• Given information:
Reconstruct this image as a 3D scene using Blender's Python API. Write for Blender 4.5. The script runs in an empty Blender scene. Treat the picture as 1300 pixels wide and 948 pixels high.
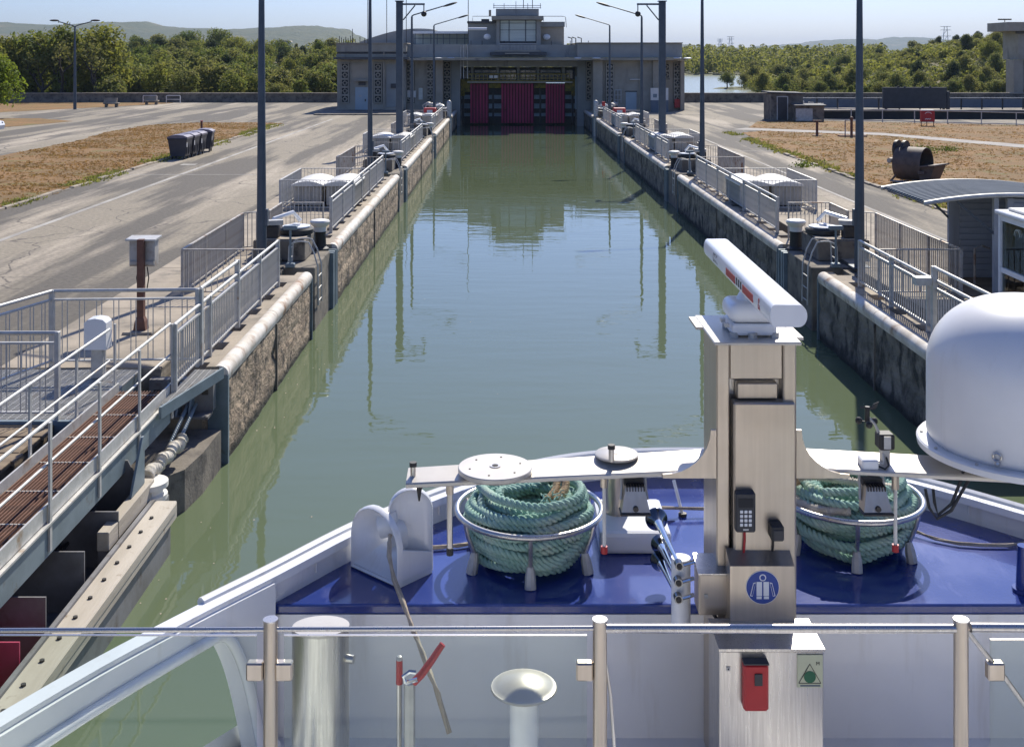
import bpy, bmesh, math, random
from mathutils import Vector, Matrix, noise

random.seed(7)
SC = bpy.context.scene
COL = SC.collection
R = math.radians

# ------------------------------------------------------------------ camera
F, CX, HY, EZ = 1450.0, 642.0, 71.0, 5.1        # focal length in photo pixels, vanishing point, eye height above the quay
cd = bpy.data.cameras.new('camera')
cam = bpy.data.objects.new('camera', cd)
COL.objects.link(cam)
cam.location = (0, 0, EZ)
cam.rotation_euler = (R(90), 0, 0)
cd.sensor_fit = 'HORIZONTAL'
cd.sensor_width = 36.0
cd.lens = 36.0 * F / 1300.0
cd.shift_x = (650 - CX) / 1300.0
cd.shift_y = -(474 - HY) / 1300.0
cd.clip_start = 0.1
cd.clip_end = 20000
SC.camera = cam

# ------------------------------------------------------------------ sky, sun, exposure
SUN_EL, SUN_AZ = 42.0, 17.0                     # elevation, degrees to the right of the view direction (+Y)
w = bpy.data.worlds.new('World')
SC.world = w
w.use_nodes = True
wn, wl = w.node_tree.nodes, w.node_tree.links
bg = wn['Background']
sky = wn.new('ShaderNodeTexSky')
sky.sky_type = 'NISHITA'
sky.sun_disc = False
sky.sun_elevation = R(SUN_EL)
sky.sun_rotation = R(SUN_AZ)
sky.air_density = 1.0
sky.dust_density = 1.0
sky.ozone_density = 2.5
sky.altitude = 100
tint = wn.new('ShaderNodeMix')
tint.data_type = 'RGBA'
tint.blend_type = 'MULTIPLY'
tint.inputs[0].default_value = 1.0
tint.inputs[7].default_value = (.745, .885, 1.33, 1)
wl.new(sky.outputs[0], tint.inputs[6])
wl.new(tint.outputs[2], bg.inputs[0])
bg.inputs[1].default_value = 0.082
sl = bpy.data.lights.new('sun', 'SUN')
sl.energy = 4.9
sl.angle = R(0.53)
sl.color = (1.0, 0.94, 0.82)
sun = bpy.data.objects.new('sun', sl)
COL.objects.link(sun)
d = Vector((math.sin(R(SUN_AZ)) * math.cos(R(SUN_EL)), math.cos(R(SUN_AZ)) * math.cos(R(SUN_EL)), math.sin(R(SUN_EL))))
sun.rotation_euler = d.to_track_quat('Z', 'Y').to_euler()
sun.location = (20, 60, 60)
SC.view_settings.view_transform = 'Standard'
SC.view_settings.look = 'None'
SC.view_settings.gamma = 1.0
SC.view_settings.exposure = 0.42

# ------------------------------------------------------------------ helpers
def at(px, py, Y):
    """World point at depth Y that the photograph shows at (px, py)."""
    return Vector(((px - CX) / F * Y, Y, EZ - (py - HY) / F * Y))

def gz(px, py, z=0.0):
    return at(px, py, (EZ - z) * F / (py - HY))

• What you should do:
Write out again every line above exactly as given; the pictures do not belong in the copy.

• The completed task:
Reconstruct this image as a 3D scene using Blender's Python API. Write for Blender 4.5. The script runs in an empty Blender scene. Treat the picture as 1300 pixels wide and 948 pixels high.
import bpy, bmesh, math, random
from mathutils import Vector, Matrix, noise

random.seed(7)
SC = bpy.context.scene
COL = SC.collection
R = math.radians

# ------------------------------------------------------------------ camera
F, CX, HY, EZ = 1450.0, 642.0, 71.0, 5.1        # focal length in photo pixels, vanishing point, eye height above the quay
cd = bpy.data.cameras.new('camera')
cam = bpy.data.objects.new('camera', cd)
COL.objects.link(cam)
cam.location = (0, 0, EZ)
cam.rotation_euler = (R(90), 0, 0)
cd.sensor_fit = 'HORIZONTAL'
cd.sensor_width = 36.0
cd.lens = 36.0 * F / 1300.0
cd.shift_x = (650 - CX) / 1300.0
cd.shift_y = -(474 - HY) / 1300.0
cd.clip_start = 0.1
cd.clip_end = 20000
SC.camera = cam

# ------------------------------------------------------------------ sky, sun, exposure
SUN_EL, SUN_AZ = 42.0, 17.0                     # elevation, degrees to the right of the view direction (+Y)
w = bpy.data.worlds.new('World')
SC.world = w
w.use_nodes = True
wn, wl = w.node_tree.nodes, w.node_tree.links
bg = wn['Background']
sky = wn.new('ShaderNodeTexSky')
sky.sky_type = 'NISHITA'
sky.sun_disc = False
sky.sun_elevation = R(SUN_EL)
sky.sun_rotation = R(SUN_AZ)
sky.air_density = 1.0
sky.dust_density = 1.0
sky.ozone_density = 2.5
sky.altitude = 100
tint = wn.new('ShaderNodeMix')
tint.data_type = 'RGBA'
tint.blend_type = 'MULTIPLY'
tint.inputs[0].default_value = 1.0
tint.inputs[7].default_value = (.745, .885, 1.33, 1)
wl.new(sky.outputs[0], tint.inputs[6])
wl.new(tint.outputs[2], bg.inputs[0])
bg.inputs[1].default_value = 0.082
sl = bpy.data.lights.new('sun', 'SUN')
sl.energy = 4.9
sl.angle = R(0.53)
sl.color = (1.0, 0.94, 0.82)
sun = bpy.data.objects.new('sun', sl)
COL.objects.link(sun)
d = Vector((math.sin(R(SUN_AZ)) * math.cos(R(SUN_EL)), math.cos(R(SUN_AZ)) * math.cos(R(SUN_EL)), math.sin(R(SUN_EL))))
sun.rotation_euler = d.to_track_quat('Z', 'Y').to_euler()
sun.location = (20, 60, 60)
SC.view_settings.view_transform = 'Standard'
SC.view_settings.look = 'None'
SC.view_settings.gamma = 1.0
SC.view_settings.exposure = 0.42

# ------------------------------------------------------------------ helpers
def at(px, py, Y):
    """World point at depth Y that the photograph shows at (px, py)."""
    return Vector(((px - CX) / F * Y, Y, EZ - (py - HY) / F * Y))

def gz(px, py, z=0.0):
    return at(px, py, (EZ - z) * F / (py - HY))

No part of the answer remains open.